------ Information supplied ------

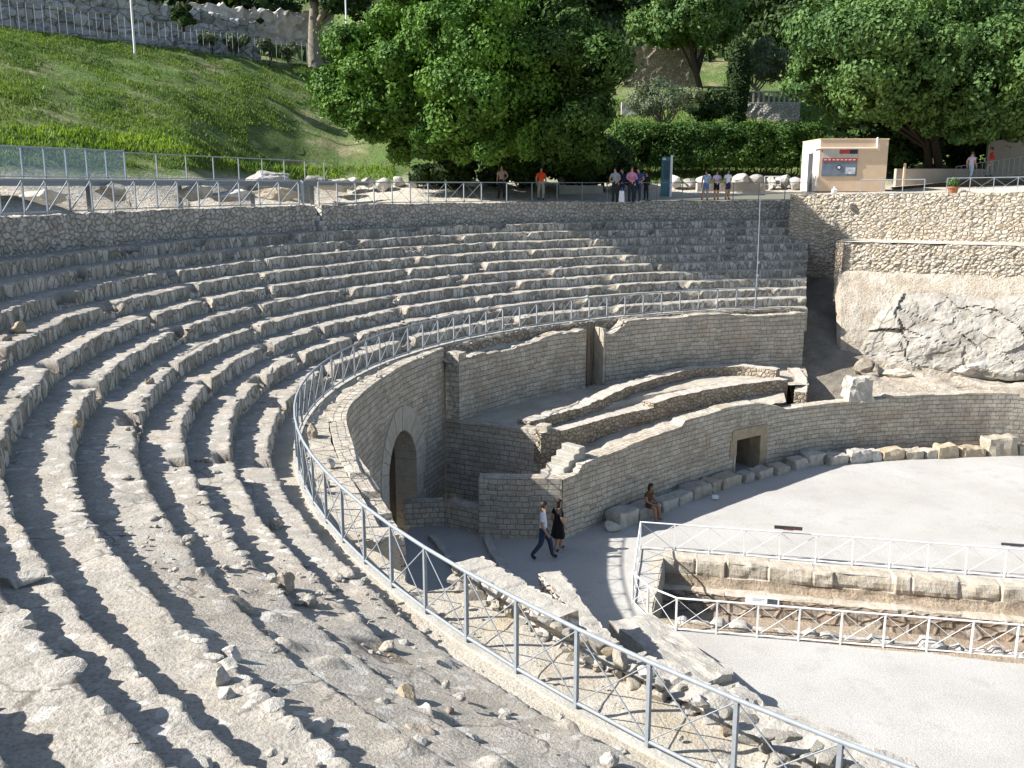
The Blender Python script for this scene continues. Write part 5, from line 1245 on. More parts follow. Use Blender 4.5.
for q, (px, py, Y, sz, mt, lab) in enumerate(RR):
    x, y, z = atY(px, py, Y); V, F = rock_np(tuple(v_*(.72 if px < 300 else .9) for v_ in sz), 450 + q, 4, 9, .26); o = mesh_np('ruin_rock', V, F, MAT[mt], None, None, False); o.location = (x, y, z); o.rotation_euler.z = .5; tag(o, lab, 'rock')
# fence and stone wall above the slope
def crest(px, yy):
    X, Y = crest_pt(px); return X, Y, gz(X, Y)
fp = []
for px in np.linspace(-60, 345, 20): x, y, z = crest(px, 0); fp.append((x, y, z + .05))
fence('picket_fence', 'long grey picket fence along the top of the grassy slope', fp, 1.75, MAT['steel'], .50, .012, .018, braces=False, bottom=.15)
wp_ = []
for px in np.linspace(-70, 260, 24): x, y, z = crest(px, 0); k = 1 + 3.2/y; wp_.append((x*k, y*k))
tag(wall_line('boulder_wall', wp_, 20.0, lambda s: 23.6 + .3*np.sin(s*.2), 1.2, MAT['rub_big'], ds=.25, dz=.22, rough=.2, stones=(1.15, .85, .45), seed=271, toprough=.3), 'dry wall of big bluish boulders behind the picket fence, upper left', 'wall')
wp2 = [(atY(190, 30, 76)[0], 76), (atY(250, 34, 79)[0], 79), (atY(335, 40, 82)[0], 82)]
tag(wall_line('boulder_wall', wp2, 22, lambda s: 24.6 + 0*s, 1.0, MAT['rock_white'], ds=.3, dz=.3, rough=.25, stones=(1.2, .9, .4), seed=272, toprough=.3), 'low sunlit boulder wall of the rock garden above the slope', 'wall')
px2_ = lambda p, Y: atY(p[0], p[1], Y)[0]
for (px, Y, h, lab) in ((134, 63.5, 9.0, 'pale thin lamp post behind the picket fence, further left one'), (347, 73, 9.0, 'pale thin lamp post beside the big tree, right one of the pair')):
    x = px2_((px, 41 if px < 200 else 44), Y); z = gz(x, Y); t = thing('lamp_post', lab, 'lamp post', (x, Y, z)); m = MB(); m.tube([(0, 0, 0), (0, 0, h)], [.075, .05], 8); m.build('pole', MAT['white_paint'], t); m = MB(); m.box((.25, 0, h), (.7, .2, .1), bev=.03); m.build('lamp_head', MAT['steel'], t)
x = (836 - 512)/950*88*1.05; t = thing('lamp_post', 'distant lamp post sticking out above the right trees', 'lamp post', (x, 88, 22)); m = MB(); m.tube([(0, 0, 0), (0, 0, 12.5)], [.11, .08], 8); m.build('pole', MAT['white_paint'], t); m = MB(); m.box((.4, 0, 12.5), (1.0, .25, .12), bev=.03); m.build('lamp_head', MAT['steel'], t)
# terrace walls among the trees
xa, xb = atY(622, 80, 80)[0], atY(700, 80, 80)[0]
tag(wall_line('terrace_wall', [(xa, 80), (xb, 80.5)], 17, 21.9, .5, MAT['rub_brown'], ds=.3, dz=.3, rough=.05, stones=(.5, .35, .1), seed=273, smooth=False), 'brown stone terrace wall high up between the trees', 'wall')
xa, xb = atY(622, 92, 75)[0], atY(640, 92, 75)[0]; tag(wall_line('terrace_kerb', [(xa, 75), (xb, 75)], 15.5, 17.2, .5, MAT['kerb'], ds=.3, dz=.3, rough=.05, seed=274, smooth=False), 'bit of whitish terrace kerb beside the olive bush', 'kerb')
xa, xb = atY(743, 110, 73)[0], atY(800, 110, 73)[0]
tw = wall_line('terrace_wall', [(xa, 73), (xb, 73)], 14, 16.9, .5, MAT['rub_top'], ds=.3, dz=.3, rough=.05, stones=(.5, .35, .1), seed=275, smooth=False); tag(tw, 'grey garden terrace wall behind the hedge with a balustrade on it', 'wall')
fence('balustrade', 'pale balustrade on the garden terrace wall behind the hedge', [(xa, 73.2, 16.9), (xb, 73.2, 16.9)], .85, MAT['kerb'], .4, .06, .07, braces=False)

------

| Exercise details |
Transcribe the listing in full. Omit the pictures and keep every line exact.

| Answer to the exercise |
The Blender Python script for this scene continues. Write part 5, from line 1245 on. More parts follow. Use Blender 4.5.
for q, (px, py, Y, sz, mt, lab) in enumerate(RR):
    x, y, z = atY(px, py, Y); V, F = rock_np(tuple(v_*(.72 if px < 300 else .9) for v_ in sz), 450 + q, 4, 9, .26); o = mesh_np('ruin_rock', V, F, MAT[mt], None, None, False); o.location = (x, y, z); o.rotation_euler.z = .5; tag(o, lab, 'rock')
# fence and stone wall above the slope
def crest(px, yy):
    X, Y = crest_pt(px); return X, Y, gz(X, Y)
fp = []
for px in np.linspace(-60, 345, 20): x, y, z = crest(px, 0); fp.append((x, y, z + .05))
fence('picket_fence', 'long grey picket fence along the top of the grassy slope', fp, 1.75, MAT['steel'], .50, .012, .018, braces=False, bottom=.15)
wp_ = []
for px in np.linspace(-70, 260, 24): x, y, z = crest(px, 0); k = 1 + 3.2/y; wp_.append((x*k, y*k))
tag(wall_line('boulder_wall', wp_, 20.0, lambda s: 23.6 + .3*np.sin(s*.2), 1.2, MAT['rub_big'], ds=.25, dz=.22, rough=.2, stones=(1.15, .85, .45), seed=271, toprough=.3), 'dry wall of big bluish boulders behind the picket fence, upper left', 'wall')
wp2 = [(atY(190, 30, 76)[0], 76), (atY(250, 34, 79)[0], 79), (atY(335, 40, 82)[0], 82)]
tag(wall_line('boulder_wall', wp2, 22, lambda s: 24.6 + 0*s, 1.0, MAT['rock_white'], ds=.3, dz=.3, rough=.25, stones=(1.2, .9, .4), seed=272, toprough=.3), 'low sunlit boulder wall of the rock garden above the slope', 'wall')
px2_ = lambda p, Y: atY(p[0], p[1], Y)[0]
for (px, Y, h, lab) in ((134, 63.5, 9.0, 'pale thin lamp post behind the picket fence, further left one'), (347, 73, 9.0, 'pale thin lamp post beside the big tree, right one of the pair')):
    x = px2_((px, 41 if px < 200 else 44), Y); z = gz(x, Y); t = thing('lamp_post', lab, 'lamp post', (x, Y, z)); m = MB(); m.tube([(0, 0, 0), (0, 0, h)], [.075, .05], 8); m.build('pole', MAT['white_paint'], t); m = MB(); m.box((.25, 0, h), (.7, .2, .1), bev=.03); m.build('lamp_head', MAT['steel'], t)
x = (836 - 512)/950*88*1.05; t = thing('lamp_post', 'distant lamp post sticking out above the right trees', 'lamp post', (x, 88, 22)); m = MB(); m.tube([(0, 0, 0), (0, 0, 12.5)], [.11, .08], 8); m.build('pole', MAT['white_paint'], t); m = MB(); m.box((.4, 0, 12.5), (1.0, .25, .12), bev=.03); m.build('lamp_head', MAT['steel'], t)
# terrace walls among the trees
xa, xb = atY(622, 80, 80)[0], atY(700, 80, 80)[0]
tag(wall_line('terrace_wall', [(xa, 80), (xb, 80.5)], 17, 21.9, .5, MAT['rub_brown'], ds=.3, dz=.3, rough=.05, stones=(.5, .35, .1), seed=273, smooth=False), 'brown stone terrace wall high up between the trees', 'wall')
xa, xb = atY(622, 92, 75)[0], atY(640, 92, 75)[0]; tag(wall_line('terrace_kerb', [(xa, 75), (xb, 75)], 15.5, 17.2, .5, MAT['kerb'], ds=.3, dz=.3, rough=.05, seed=274, smooth=False), 'bit of whitish terrace kerb beside the olive bush', 'kerb')
xa, xb = atY(743, 110, 73)[0], atY(800, 110, 73)[0]
tw = wall_line('terrace_wall', [(xa, 73), (xb, 73)], 14, 16.9, .5, MAT['rub_top'], ds=.3, dz=.3, rough=.05, stones=(.5, .35, .1), seed=275, smooth=False); tag(tw, 'grey garden terrace wall behind the hedge with a balustrade on it', 'wall')
fence('balustrade', 'pale balustrade on the garden terrace wall behind the hedge', [(xa, 73.2, 16.9), (xb, 73.2, 16.9)], .85, MAT['kerb'], .4, .06, .07, braces=False)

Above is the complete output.